Oil industry investments are already being curtailed, with implications that trickle up and down the supply chain. More ominously, some shale oil companies will fold at these oil prices — a material development, given their 17 percent share of the U.S. high-yield debt market. The banking sector’s exposure to lower oil prices is murkier but no less real. Dividend investors will also suffer as payouts are trimmed.

Oil-exporting countries in emerging markets are taking it particularly hard on the chin as they juggle all of this alongside aggressive capital outflows and ballooning U.S.-denominated debt obligations. Russia may be the worst off of the bunch.

This news is all bad and goes a long way toward explaining the U.S. stock market’s sour face prior to last week’s rally. But before hitting the panic button, let us acknowledge five important counterpoints, at least from the U.S. perspective.

1. The oil sector makes up less than 1 percent of the U.S. economy and workforce. Even its total annihilation would not guarantee doom for the broader economy.

2. It is foolish to contemplate the complete destruction of the oil sector. In reality, the global supply is outpacing demand only by 500,000 to 2 million barrels of oil per day. This constitutes no more than 2 percent of production, so it is hardly a gaping excess.

Normally, OPEC would swiftly plug this sort of hole, but it is seemingly unable to act because of problems with coordination that threaten to become an existential crisis. This state of affairs presses traditional — admittedly creaky — market forces into service.

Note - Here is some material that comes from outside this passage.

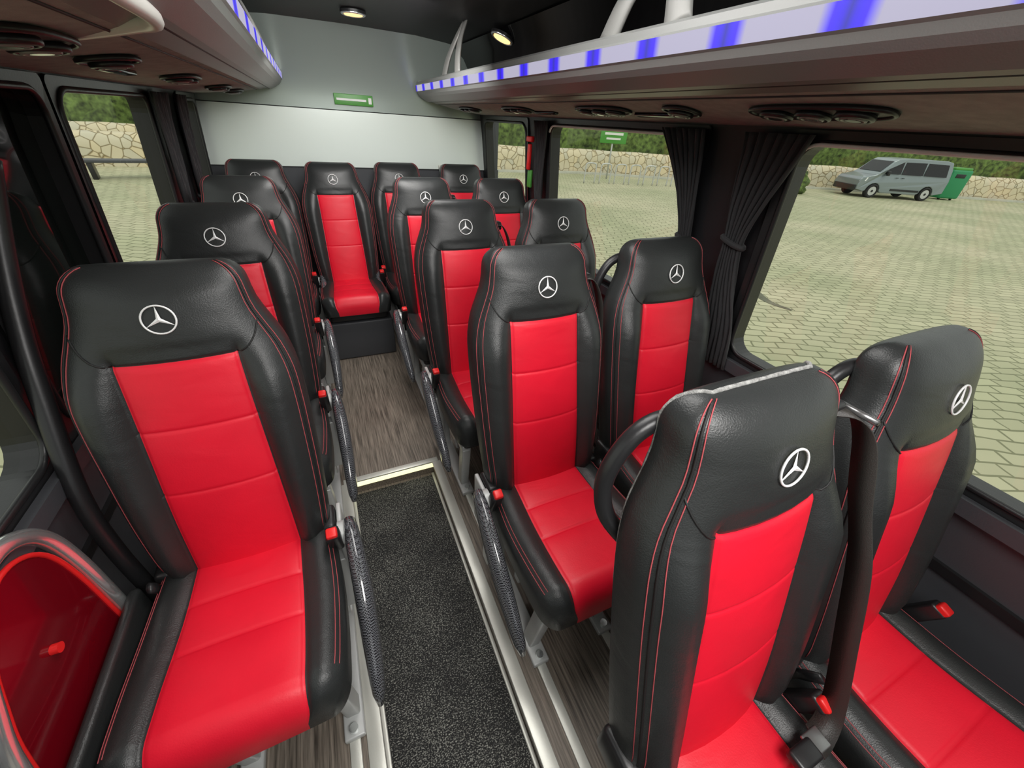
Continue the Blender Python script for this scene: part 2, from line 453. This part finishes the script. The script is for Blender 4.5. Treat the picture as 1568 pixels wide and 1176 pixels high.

The U.S. shale oil sector will probably contribute disproportionately to any production cutback owing to its combination of fairly high extraction costs and an unprecedented production decay rate.

But even in a worst-case scenario in which the entirety of the global imbalance is resolved via diminished U.S. supply, this would amount to a mere 5 to 20 percent pullback in domestic oil production. That might eliminate a few hundred thousand jobs and shave a few tenths off of U.S. GDP, but both of these are eminently absorbable in the context of 3 million net new jobs per year and an economy expanding at a muscular 3 to 4 percent a year.

3. We should not assume that constraining supply is the only means of rebalancing the oil market. Our models at RBC Global Asset Management argue that global demand could rise by as much as 2 million barrels a day over the next year, because of the inducement of low oil prices combined with decent global economic growth. This figure is double the forecast from the International Energy Agency.

4. There are, of course, many beneficiaries of lower oil prices. U.S. energy users — households, businesses and government alike — are set to save an incredible $315 billion per year, almost double what the producers will lose. This fact tends to get lost in the analysis, however, likely because the losers are so concentrated and the winners are quite diffuse. As it turns out, saving $15 at the pump can really add up.

5. We should not assume that oil prices will circle the drain forever. The insight to draw from the 2008–’09 oil collapse is not so much that prices could dip as low as $31 per barrel (the context is quite different, as this shock is a supply-based, not demand-driven), but rather that oil’s basic buoyancy sent prices back above $70 a barrel within six months. The marginal cost has only gone up in the intervening years, meaning that today’s fair value is probably more like $80 a barrel.

Framed differently, prices will settle at a level that renders only the most expensive 2 percent of current production nonviable. This condition certainly does not require oil below $60 per barrel.

In short, whereas lower oil prices are bad news for producers and may tilt more negative than positive for investors in the short run, the consumers of oil enjoy an even greater — if dispersed — economic benefit. This positive impulse should eventually trickle into investor portfolios via a multitude of channels. Furthermore, if oil prices have indeed overshot, as we suspect, then even those invested in the sector may have something to look forward to in 2015.

Eric Lascelles is the chief economist at RBC Global Asset Management in Toronto.